分子分光学 (20200622) M: 以下は宮本のコメント
16s2008: 
今回の講義で $ ψ_1$$ ψ_4$ が基底状態から遷移許容であるとのことだったが、実際に光を当てて、$ ψ_1$ のように励起したのか $ ψ_4$ のように励起したのかを判断する方法はあるのか M: 遷移エネルギーが異なる. 励起状態での電子密度分布が異なり, それに伴った物性 (双極子モーメントなどの物理的物性や, 化学反応性) が異なる, かもしれない. .

16s2043: 
遷移可能な状態である選択確率を求めるための式で始状態と終状態とがありましたが中間体の時の状態は関係ないのですか。

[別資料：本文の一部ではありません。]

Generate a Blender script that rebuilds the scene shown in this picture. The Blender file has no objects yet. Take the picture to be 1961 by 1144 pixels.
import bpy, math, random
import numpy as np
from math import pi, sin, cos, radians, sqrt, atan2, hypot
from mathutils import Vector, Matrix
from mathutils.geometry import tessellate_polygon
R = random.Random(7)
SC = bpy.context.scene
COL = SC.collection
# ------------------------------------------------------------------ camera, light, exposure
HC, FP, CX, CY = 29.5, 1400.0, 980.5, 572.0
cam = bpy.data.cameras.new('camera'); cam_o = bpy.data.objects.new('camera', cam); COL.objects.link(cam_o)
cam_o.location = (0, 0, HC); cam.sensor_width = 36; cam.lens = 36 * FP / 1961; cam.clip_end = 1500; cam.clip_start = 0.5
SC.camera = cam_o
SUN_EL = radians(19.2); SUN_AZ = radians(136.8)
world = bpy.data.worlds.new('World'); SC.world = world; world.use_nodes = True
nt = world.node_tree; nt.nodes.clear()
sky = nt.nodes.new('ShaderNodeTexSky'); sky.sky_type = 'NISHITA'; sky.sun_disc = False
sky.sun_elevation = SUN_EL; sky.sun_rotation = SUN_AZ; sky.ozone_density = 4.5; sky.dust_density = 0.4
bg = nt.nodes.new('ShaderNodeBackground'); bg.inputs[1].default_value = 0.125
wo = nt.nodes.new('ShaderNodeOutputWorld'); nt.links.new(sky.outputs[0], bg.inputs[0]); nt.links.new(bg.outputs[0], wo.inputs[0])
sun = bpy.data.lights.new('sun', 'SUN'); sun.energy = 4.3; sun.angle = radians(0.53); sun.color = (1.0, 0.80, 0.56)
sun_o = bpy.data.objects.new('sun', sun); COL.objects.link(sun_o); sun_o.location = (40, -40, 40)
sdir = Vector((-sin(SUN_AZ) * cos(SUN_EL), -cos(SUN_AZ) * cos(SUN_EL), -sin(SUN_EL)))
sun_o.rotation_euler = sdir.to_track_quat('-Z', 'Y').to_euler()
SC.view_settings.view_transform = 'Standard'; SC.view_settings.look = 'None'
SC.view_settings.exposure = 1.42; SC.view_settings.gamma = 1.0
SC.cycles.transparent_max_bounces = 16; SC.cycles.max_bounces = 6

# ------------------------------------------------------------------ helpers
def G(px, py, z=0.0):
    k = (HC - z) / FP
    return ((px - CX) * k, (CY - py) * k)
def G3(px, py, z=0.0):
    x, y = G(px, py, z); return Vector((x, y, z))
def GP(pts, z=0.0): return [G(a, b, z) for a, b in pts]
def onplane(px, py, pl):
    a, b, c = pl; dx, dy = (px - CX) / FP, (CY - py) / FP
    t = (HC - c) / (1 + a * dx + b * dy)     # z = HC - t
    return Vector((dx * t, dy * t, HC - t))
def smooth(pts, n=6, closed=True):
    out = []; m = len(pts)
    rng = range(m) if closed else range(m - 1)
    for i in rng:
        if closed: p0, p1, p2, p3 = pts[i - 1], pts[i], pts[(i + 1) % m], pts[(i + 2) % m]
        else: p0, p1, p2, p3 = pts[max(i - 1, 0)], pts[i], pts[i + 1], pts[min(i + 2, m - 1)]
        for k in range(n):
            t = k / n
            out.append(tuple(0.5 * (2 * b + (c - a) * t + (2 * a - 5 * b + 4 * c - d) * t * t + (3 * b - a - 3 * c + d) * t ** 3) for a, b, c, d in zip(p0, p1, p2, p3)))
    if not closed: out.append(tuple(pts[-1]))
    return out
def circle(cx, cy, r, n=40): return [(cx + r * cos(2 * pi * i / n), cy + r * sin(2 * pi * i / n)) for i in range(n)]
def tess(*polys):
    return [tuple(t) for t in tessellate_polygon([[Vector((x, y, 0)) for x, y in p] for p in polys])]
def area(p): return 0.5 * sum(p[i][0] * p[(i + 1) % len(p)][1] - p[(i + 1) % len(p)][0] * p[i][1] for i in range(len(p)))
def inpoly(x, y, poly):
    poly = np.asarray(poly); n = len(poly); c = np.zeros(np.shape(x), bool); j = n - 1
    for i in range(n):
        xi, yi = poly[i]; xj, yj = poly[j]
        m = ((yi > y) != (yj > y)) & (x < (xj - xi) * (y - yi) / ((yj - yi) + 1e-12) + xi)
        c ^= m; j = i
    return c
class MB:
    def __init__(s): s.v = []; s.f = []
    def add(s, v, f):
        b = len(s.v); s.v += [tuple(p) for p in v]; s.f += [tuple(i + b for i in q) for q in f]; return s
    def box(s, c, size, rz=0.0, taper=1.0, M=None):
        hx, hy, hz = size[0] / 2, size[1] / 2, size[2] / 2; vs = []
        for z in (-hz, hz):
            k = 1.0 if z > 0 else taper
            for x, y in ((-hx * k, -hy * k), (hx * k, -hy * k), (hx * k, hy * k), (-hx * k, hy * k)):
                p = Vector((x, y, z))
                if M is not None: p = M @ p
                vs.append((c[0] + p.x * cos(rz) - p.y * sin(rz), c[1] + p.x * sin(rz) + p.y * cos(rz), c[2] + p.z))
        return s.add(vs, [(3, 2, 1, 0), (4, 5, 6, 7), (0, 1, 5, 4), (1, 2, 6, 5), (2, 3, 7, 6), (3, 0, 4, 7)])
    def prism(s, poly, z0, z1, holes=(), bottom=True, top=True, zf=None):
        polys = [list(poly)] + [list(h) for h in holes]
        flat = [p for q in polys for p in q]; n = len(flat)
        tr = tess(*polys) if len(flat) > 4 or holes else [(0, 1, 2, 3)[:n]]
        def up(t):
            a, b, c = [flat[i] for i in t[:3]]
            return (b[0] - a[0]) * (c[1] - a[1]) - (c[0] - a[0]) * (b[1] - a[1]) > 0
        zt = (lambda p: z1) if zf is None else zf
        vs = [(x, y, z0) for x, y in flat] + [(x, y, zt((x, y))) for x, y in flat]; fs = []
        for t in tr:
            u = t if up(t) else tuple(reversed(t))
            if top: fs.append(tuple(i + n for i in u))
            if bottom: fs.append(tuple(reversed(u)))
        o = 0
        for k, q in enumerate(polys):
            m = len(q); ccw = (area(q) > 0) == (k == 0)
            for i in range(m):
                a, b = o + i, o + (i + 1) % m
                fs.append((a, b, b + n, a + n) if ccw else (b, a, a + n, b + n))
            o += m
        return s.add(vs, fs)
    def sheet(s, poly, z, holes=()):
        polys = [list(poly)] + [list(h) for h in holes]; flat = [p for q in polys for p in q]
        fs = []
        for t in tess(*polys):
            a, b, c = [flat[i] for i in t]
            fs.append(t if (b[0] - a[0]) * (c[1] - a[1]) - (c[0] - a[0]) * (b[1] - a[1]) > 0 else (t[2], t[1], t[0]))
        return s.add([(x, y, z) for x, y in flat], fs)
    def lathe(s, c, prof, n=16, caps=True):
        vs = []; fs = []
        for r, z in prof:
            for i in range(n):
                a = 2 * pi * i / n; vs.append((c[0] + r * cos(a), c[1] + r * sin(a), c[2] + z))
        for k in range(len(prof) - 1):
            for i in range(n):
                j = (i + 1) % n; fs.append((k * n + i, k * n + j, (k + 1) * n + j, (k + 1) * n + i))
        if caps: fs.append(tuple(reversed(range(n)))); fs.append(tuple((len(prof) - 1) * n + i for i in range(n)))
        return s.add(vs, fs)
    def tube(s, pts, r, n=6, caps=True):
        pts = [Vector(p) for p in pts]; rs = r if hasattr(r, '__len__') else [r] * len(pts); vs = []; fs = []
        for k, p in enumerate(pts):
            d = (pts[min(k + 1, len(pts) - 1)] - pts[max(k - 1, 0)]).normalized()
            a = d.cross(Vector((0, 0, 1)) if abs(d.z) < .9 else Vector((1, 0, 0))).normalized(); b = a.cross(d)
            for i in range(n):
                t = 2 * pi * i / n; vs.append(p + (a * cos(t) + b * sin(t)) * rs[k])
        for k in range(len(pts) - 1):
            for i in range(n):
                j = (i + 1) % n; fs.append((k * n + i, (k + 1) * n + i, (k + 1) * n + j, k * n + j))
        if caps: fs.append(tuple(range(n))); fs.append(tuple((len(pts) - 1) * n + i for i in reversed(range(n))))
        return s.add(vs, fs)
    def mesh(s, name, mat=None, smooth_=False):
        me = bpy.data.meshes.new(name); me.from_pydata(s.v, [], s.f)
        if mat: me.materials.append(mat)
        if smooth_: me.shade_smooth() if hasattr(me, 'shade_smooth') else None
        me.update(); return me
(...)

また電気遷移モーメントの e は何を表しているのですか。 M: 単一の光子を吸収して遷移する素過程を考えている. 中間に経由地点がある場合は, 素過程ではなく複合過程である. // 専門用語は正確に. ``電気遷移モーメント'' ではない. 用語をおろそかにしているから, 誤解が拡大して理解が得られない. $ e \bm{r}$ は, 電気双極子モーメント.

18s2045: 
1) 2電子以上の遷移の状態を考えるとどうなるのか // 2) z偏光の観測で例えば、1分子を固定するような方法ではなく、固体状態なら分子の方向がある程度揃うので観測できたりしないのか。 M: 1) 別に, 普通に考えればいいだけでしょ. // 2) 固体状態とは, どんな状態のことか? ある程度そろうとは, どうして? どの程度? どっち向きに揃うのか?

18s2051: 
遷移の選択則について、八面体錯体でのd-d遷移が禁制であることもおそらく今日の講義内容と同様のやり方で説明でき、ラポルテ禁制であることと一致するかと思いますが、分子振動などで対称性が低下してd-d遷移がわずかに許容となる場合遷移確率はゼロにならないかと思います。これを計算する際、どのように補正を行えばよろしいでしょうか。 M: いわゆる d-d 遷移の場合, 始状態で d-オービタルに入っていた電子が, 終状態では (別の) d-オービタルを占有しています. 具体的には例えば 銅(II) イオンを考えてみましょう. $ \DS d^9$ なので $ O_h$ 点群の元で基底状態の電子配置は $ \DS (t_{2g})^6(e_g)^3$ で, 励起状態の電子配置は $ \DS (t_{2g})^5(e_g)^4$ と考えられます (ヤーン・テラー効果による軸方向に伸びる歪みは無視する), すると $ \DS E_g \otimes T_{1u} \otimes T_{2g}$ であり, ここに全対称表現は含まれない. すなわち遷移確率は zero となり, 遷移は禁制 (振電相互作用によってわずかに許容になるので, 現実には *禁制遷移* が弱く観測される). // より一般的には, 始状態と終状態の電子が入っている d-オービタルは gerade であるのに対して, 電気双極子モーメントは ungerade なので, 三者の直積は全対称 (gerade) になることはありえない.